## Task brief
Write out the listing in full, matching it word for word.

## Source excerpt
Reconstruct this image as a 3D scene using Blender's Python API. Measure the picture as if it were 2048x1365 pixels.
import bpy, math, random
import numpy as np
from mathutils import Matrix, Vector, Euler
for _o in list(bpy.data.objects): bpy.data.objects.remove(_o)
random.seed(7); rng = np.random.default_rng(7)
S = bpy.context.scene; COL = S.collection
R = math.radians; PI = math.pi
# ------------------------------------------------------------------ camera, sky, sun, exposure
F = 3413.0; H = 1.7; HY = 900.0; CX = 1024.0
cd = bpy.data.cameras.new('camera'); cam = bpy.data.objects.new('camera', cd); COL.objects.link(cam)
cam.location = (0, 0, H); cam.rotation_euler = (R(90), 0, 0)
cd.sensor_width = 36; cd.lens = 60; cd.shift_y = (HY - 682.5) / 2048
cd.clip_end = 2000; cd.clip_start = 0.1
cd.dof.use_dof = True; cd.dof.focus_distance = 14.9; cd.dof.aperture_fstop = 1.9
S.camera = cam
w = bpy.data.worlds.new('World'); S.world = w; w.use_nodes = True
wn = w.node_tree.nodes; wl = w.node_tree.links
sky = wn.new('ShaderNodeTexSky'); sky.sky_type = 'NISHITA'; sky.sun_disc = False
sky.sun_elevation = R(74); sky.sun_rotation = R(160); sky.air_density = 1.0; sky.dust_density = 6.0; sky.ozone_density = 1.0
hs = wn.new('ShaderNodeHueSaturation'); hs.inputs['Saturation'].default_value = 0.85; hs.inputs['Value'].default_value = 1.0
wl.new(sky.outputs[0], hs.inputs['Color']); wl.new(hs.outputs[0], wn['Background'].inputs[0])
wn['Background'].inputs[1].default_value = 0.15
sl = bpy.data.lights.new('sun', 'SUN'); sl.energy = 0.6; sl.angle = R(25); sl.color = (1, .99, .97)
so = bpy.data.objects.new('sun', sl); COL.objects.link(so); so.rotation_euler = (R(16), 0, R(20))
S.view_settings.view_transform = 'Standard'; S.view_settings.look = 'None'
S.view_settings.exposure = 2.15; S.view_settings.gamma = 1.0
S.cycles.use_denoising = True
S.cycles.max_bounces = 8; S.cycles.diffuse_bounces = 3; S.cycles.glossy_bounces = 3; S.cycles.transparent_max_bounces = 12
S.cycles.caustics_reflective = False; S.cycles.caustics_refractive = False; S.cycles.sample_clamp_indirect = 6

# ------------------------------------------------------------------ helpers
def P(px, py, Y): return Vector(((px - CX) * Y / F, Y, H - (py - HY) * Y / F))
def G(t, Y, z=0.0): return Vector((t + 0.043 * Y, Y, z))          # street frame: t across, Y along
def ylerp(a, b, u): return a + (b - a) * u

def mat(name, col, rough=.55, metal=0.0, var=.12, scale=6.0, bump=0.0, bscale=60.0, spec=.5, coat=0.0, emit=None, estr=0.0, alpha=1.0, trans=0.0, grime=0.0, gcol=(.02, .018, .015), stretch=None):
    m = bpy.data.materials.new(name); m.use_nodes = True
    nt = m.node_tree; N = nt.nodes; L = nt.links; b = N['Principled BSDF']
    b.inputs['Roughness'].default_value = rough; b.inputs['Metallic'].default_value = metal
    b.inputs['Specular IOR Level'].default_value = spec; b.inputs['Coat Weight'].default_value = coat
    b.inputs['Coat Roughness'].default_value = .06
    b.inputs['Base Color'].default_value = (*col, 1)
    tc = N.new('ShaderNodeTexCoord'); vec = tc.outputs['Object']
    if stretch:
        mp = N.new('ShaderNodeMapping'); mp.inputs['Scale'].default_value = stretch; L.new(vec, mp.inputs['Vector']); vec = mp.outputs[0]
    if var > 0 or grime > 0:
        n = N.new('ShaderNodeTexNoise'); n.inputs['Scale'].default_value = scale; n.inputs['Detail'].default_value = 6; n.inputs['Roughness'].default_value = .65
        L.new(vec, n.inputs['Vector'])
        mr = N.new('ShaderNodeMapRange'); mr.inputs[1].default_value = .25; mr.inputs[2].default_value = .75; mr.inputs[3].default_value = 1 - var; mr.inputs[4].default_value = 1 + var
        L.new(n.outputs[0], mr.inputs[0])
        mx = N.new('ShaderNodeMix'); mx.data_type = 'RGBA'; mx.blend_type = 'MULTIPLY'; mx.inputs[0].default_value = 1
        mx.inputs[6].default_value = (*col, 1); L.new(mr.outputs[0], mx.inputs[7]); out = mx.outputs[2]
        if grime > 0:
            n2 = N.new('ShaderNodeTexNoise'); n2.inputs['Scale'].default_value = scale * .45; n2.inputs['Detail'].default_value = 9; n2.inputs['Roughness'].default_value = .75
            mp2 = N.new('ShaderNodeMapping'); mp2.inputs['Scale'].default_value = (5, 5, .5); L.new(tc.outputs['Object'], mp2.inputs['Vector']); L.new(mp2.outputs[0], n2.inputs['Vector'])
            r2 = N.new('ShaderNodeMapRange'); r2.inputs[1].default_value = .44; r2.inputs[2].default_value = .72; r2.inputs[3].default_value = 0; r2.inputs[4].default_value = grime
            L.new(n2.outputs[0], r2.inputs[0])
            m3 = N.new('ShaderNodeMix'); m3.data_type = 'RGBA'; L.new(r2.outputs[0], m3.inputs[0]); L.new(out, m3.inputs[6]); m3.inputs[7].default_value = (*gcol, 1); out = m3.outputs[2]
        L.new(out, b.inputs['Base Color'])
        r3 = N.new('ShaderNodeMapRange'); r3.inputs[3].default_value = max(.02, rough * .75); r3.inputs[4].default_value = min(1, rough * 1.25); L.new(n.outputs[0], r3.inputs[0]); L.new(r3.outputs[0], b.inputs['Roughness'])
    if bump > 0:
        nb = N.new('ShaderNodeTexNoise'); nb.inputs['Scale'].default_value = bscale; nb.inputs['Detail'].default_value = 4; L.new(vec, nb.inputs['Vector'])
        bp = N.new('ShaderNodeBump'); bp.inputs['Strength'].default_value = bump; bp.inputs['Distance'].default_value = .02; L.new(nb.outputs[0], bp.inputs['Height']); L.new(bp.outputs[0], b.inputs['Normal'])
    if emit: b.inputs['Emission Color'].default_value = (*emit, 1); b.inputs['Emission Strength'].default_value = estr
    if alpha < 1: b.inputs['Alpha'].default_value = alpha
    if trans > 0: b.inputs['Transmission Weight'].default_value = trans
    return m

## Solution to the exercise
Reconstruct this image as a 3D scene using Blender's Python API. Measure the picture as if it were 2048x1365 pixels.
import bpy, math, random
import numpy as np
from mathutils import Matrix, Vector, Euler
for _o in list(bpy.data.objects): bpy.data.objects.remove(_o)
random.seed(7); rng = np.random.default_rng(7)
S = bpy.context.scene; COL = S.collection
R = math.radians; PI = math.pi
# ------------------------------------------------------------------ camera, sky, sun, exposure
F = 3413.0; H = 1.7; HY = 900.0; CX = 1024.0
cd = bpy.data.cameras.new('camera'); cam = bpy.data.objects.new('camera', cd); COL.objects.link(cam)
cam.location = (0, 0, H); cam.rotation_euler = (R(90), 0, 0)
cd.sensor_width = 36; cd.lens = 60; cd.shift_y = (HY - 682.5) / 2048
cd.clip_end = 2000; cd.clip_start = 0.1
cd.dof.use_dof = True; cd.dof.focus_distance = 14.9; cd.dof.aperture_fstop = 1.9
S.camera = cam
w = bpy.data.worlds.new('World'); S.world = w; w.use_nodes = True
wn = w.node_tree.nodes; wl = w.node_tree.links
sky = wn.new('ShaderNodeTexSky'); sky.sky_type = 'NISHITA'; sky.sun_disc = False
sky.sun_elevation = R(74); sky.sun_rotation = R(160); sky.air_density = 1.0; sky.dust_density = 6.0; sky.ozone_density = 1.0
hs = wn.new('ShaderNodeHueSaturation'); hs.inputs['Saturation'].default_value = 0.85; hs.inputs['Value'].default_value = 1.0
wl.new(sky.outputs[0], hs.inputs['Color']); wl.new(hs.outputs[0], wn['Background'].inputs[0])
wn['Background'].inputs[1].default_value = 0.15
sl = bpy.data.lights.new('sun', 'SUN'); sl.energy = 0.6; sl.angle = R(25); sl.color = (1, .99, .97)
so = bpy.data.objects.new('sun', sl); COL.objects.link(so); so.rotation_euler = (R(16), 0, R(20))
S.view_settings.view_transform = 'Standard'; S.view_settings.look = 'None'
S.view_settings.exposure = 2.15; S.view_settings.gamma = 1.0
S.cycles.use_denoising = True
S.cycles.max_bounces = 8; S.cycles.diffuse_bounces = 3; S.cycles.glossy_bounces = 3; S.cycles.transparent_max_bounces = 12
S.cycles.caustics_reflective = False; S.cycles.caustics_refractive = False; S.cycles.sample_clamp_indirect = 6

# ------------------------------------------------------------------ helpers
def P(px, py, Y): return Vector(((px - CX) * Y / F, Y, H - (py - HY) * Y / F))
def G(t, Y, z=0.0): return Vector((t + 0.043 * Y, Y, z))          # street frame: t across, Y along
def ylerp(a, b, u): return a + (b - a) * u

def mat(name, col, rough=.55, metal=0.0, var=.12, scale=6.0, bump=0.0, bscale=60.0, spec=.5, coat=0.0, emit=None, estr=0.0, alpha=1.0, trans=0.0, grime=0.0, gcol=(.02, .018, .015), stretch=None):
    m = bpy.data.materials.new(name); m.use_nodes = True
    nt = m.node_tree; N = nt.nodes; L = nt.links; b = N['Principled BSDF']
    b.inputs['Roughness'].default_value = rough; b.inputs['Metallic'].default_value = metal
    b.inputs['Specular IOR Level'].default_value = spec; b.inputs['Coat Weight'].default_value = coat
    b.inputs['Coat Roughness'].default_value = .06
    b.inputs['Base Color'].default_value = (*col, 1)
    tc = N.new('ShaderNodeTexCoord'); vec = tc.outputs['Object']
    if stretch:
        mp = N.new('ShaderNodeMapping'); mp.inputs['Scale'].default_value = stretch; L.new(vec, mp.inputs['Vector']); vec = mp.outputs[0]
    if var > 0 or grime > 0:
        n = N.new('ShaderNodeTexNoise'); n.inputs['Scale'].default_value = scale; n.inputs['Detail'].default_value = 6; n.inputs['Roughness'].default_value = .65
        L.new(vec, n.inputs['Vector'])
        mr = N.new('ShaderNodeMapRange'); mr.inputs[1].default_value = .25; mr.inputs[2].default_value = .75; mr.inputs[3].default_value = 1 - var; mr.inputs[4].default_value = 1 + var
        L.new(n.outputs[0], mr.inputs[0])
        mx = N.new('ShaderNodeMix'); mx.data_type = 'RGBA'; mx.blend_type = 'MULTIPLY'; mx.inputs[0].default_value = 1
        mx.inputs[6].default_value = (*col, 1); L.new(mr.outputs[0], mx.inputs[7]); out = mx.outputs[2]
        if grime > 0:
            n2 = N.new('ShaderNodeTexNoise'); n2.inputs['Scale'].default_value = scale * .45; n2.inputs['Detail'].default_value = 9; n2.inputs['Roughness'].default_value = .75
            mp2 = N.new('ShaderNodeMapping'); mp2.inputs['Scale'].default_value = (5, 5, .5); L.new(tc.outputs['Object'], mp2.inputs['Vector']); L.new(mp2.outputs[0], n2.inputs['Vector'])
            r2 = N.new('ShaderNodeMapRange'); r2.inputs[1].default_value = .44; r2.inputs[2].default_value = .72; r2.inputs[3].default_value = 0; r2.inputs[4].default_value = grime
            L.new(n2.outputs[0], r2.inputs[0])
            m3 = N.new('ShaderNodeMix'); m3.data_type = 'RGBA'; L.new(r2.outputs[0], m3.inputs[0]); L.new(out, m3.inputs[6]); m3.inputs[7].default_value = (*gcol, 1); out = m3.outputs[2]
        L.new(out, b.inputs['Base Color'])
        r3 = N.new('ShaderNodeMapRange'); r3.inputs[3].default_value = max(.02, rough * .75); r3.inputs[4].default_value = min(1, rough * 1.25); L.new(n.outputs[0], r3.inputs[0]); L.new(r3.outputs[0], b.inputs['Roughness'])
    if bump > 0:
        nb = N.new('ShaderNodeTexNoise'); nb.inputs['Scale'].default_value = bscale; nb.inputs['Detail'].default_value = 4; L.new(vec, nb.inputs['Vector'])
        bp = N.new('ShaderNodeBump'); bp.inputs['Strength'].default_value = bump; bp.inputs['Distance'].default_value = .02; L.new(nb.outputs[0], bp.inputs['Height']); L.new(bp.outputs[0], b.inputs['Normal'])
    if emit: b.inputs['Emission Color'].default_value = (*emit, 1); b.inputs['Emission Strength'].default_value = estr
    if alpha < 1: b.inputs['Alpha'].default_value = alpha
    if trans > 0: b.inputs['Transmission Weight'].default_value = trans
    return m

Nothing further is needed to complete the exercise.